◆ DATASET EXCERPT ◆
__________

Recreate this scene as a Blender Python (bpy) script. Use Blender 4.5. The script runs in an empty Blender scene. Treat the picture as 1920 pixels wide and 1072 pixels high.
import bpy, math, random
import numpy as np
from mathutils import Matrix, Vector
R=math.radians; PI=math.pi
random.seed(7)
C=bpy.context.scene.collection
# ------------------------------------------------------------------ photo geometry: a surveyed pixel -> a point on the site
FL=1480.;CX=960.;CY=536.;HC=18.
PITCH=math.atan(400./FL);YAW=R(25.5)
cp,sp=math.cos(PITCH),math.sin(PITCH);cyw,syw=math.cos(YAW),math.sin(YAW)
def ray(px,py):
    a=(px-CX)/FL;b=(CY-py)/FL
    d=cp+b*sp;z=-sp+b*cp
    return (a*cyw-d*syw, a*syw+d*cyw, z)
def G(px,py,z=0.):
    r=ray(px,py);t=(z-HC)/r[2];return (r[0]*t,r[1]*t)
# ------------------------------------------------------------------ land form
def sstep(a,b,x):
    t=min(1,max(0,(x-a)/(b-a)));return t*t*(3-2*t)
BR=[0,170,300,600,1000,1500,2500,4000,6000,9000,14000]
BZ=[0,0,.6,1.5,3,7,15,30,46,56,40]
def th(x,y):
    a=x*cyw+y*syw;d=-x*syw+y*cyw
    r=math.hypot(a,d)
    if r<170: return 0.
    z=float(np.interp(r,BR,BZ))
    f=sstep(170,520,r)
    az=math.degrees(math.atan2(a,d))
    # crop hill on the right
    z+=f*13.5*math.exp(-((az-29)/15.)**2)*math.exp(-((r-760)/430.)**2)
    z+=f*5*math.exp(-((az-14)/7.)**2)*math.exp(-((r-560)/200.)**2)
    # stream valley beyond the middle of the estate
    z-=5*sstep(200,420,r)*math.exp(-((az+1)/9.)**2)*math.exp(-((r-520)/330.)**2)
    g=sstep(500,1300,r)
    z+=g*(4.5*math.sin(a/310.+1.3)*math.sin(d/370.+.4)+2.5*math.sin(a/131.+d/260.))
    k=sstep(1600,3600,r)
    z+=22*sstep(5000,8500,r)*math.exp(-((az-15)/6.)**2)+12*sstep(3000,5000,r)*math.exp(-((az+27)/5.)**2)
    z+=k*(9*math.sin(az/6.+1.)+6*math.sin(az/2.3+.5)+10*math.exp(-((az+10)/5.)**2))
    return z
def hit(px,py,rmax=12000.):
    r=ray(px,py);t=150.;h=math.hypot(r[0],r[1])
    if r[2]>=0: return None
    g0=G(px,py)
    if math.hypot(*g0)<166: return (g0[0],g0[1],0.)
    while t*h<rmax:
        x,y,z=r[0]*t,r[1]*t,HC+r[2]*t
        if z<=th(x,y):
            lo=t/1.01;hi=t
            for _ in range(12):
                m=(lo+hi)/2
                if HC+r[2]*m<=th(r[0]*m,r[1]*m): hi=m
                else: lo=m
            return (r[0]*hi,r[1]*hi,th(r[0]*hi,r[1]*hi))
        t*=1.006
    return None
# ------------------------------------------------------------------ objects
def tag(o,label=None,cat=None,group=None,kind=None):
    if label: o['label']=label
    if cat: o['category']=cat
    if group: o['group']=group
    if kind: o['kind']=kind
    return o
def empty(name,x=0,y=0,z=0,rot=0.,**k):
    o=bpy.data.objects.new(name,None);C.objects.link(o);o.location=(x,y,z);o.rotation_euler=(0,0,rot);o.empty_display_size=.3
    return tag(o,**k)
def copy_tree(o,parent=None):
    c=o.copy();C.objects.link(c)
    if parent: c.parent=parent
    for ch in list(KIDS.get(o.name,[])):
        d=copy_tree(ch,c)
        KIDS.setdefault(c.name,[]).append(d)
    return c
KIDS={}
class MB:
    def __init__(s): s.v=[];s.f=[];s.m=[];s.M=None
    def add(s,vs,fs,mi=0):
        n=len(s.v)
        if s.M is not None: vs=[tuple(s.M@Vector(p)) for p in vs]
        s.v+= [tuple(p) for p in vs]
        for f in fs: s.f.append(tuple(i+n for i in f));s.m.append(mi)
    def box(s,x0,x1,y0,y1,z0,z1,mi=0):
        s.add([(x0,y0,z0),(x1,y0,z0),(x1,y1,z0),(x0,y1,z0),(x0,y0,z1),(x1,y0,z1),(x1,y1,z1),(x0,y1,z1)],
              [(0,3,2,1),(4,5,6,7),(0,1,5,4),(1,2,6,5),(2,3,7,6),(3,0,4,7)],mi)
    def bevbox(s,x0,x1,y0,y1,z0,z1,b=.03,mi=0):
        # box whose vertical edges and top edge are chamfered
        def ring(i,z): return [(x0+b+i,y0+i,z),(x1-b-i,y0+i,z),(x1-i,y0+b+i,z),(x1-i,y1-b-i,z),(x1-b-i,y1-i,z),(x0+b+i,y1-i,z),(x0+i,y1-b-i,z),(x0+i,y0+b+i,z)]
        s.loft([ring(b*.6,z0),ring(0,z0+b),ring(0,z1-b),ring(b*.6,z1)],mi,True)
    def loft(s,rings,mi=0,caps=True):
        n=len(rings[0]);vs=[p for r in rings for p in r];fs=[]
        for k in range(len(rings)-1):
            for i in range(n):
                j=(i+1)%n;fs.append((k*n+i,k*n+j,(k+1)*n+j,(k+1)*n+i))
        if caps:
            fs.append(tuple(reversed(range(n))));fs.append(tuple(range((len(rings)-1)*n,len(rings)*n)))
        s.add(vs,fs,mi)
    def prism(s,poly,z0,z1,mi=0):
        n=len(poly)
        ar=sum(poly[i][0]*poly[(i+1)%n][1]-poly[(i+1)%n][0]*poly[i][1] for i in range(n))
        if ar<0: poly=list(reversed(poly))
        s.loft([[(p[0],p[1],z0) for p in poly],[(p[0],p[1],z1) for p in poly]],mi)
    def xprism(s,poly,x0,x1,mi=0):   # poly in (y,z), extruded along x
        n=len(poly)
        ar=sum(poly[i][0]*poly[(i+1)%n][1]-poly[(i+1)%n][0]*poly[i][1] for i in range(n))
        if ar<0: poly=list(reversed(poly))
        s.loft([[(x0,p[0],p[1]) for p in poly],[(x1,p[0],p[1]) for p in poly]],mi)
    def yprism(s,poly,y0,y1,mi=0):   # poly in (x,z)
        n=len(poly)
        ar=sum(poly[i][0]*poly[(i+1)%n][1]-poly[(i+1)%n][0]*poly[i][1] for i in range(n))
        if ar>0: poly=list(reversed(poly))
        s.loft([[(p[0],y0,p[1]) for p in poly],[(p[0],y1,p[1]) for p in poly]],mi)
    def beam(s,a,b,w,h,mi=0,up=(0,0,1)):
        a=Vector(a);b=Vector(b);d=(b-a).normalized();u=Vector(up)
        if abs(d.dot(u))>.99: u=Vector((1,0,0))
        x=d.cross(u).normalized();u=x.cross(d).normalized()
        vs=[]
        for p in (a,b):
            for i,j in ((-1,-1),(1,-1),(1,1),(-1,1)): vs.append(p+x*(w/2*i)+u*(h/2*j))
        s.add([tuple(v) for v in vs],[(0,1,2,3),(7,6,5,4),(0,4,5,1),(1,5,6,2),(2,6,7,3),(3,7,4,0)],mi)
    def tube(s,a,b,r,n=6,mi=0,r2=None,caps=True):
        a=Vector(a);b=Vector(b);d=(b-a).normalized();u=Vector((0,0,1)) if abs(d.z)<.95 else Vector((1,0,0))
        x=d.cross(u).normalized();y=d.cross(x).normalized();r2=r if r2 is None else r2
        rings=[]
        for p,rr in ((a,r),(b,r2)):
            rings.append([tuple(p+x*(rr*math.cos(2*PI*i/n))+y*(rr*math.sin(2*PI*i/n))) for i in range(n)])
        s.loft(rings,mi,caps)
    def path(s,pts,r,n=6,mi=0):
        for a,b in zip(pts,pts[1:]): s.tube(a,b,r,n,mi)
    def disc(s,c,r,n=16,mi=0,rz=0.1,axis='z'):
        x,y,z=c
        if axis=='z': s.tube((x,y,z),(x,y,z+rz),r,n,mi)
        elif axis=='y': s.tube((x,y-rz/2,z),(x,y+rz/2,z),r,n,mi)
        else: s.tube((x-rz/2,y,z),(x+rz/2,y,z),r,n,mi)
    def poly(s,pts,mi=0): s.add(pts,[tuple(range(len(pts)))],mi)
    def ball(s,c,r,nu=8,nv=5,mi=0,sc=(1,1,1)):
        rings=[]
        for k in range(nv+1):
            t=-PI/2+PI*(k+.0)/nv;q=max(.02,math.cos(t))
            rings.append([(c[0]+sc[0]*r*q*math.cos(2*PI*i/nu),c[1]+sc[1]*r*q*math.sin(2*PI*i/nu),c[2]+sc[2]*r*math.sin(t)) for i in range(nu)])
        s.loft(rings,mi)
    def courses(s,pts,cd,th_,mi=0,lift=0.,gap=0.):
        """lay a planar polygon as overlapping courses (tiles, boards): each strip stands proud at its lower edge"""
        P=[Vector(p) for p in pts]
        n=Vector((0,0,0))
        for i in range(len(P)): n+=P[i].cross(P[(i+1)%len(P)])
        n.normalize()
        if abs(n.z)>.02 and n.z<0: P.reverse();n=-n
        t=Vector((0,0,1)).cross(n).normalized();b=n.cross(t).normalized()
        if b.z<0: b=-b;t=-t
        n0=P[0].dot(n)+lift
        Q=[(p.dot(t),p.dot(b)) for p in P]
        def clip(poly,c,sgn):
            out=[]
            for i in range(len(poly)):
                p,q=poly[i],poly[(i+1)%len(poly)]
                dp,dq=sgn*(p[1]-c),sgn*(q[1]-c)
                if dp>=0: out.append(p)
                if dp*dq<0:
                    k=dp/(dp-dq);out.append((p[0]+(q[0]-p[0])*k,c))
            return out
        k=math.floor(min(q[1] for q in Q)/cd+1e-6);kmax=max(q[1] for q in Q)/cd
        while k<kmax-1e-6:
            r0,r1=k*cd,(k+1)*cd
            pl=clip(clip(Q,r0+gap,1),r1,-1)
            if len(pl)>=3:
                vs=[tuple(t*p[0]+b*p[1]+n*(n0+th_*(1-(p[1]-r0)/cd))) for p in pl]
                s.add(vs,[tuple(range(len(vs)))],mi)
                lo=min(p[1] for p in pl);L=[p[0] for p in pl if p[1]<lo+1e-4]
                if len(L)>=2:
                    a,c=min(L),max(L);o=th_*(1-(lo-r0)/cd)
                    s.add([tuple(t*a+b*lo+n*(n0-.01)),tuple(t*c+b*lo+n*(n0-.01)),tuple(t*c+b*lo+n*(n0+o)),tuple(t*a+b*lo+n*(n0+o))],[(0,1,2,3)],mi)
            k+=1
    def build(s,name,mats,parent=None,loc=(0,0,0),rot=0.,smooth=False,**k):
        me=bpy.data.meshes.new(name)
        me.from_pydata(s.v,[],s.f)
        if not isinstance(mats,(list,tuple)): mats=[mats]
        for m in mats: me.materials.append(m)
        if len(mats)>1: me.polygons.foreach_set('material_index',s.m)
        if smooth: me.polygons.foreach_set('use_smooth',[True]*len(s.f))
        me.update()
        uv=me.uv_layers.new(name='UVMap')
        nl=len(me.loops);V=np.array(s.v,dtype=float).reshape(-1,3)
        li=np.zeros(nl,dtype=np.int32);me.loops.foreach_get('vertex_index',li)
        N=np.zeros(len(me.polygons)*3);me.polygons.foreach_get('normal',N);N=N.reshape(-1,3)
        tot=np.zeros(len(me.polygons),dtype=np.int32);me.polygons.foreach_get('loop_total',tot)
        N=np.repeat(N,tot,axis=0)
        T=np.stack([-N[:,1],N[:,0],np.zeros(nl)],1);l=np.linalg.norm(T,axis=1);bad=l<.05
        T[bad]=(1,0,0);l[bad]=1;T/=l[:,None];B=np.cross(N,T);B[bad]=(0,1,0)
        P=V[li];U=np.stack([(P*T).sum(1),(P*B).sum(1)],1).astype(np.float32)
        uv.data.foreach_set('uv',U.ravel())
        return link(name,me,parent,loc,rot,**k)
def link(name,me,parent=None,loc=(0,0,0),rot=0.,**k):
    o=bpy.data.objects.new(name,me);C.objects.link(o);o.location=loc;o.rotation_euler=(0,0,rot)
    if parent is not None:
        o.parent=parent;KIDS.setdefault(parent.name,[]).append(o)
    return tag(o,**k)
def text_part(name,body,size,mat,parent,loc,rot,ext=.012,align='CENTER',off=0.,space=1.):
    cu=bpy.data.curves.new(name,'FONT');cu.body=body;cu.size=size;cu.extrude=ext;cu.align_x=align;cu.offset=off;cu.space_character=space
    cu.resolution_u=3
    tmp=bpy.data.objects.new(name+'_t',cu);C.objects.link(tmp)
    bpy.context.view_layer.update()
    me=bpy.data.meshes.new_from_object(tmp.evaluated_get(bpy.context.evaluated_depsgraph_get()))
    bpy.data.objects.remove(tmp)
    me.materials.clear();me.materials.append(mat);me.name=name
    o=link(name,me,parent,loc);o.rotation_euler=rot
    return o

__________

◆ TASK STATEMENT ◆
Going through the data, tally the lines containing "scene" and report only the result.

◆ FULL OUTPUT ◆
2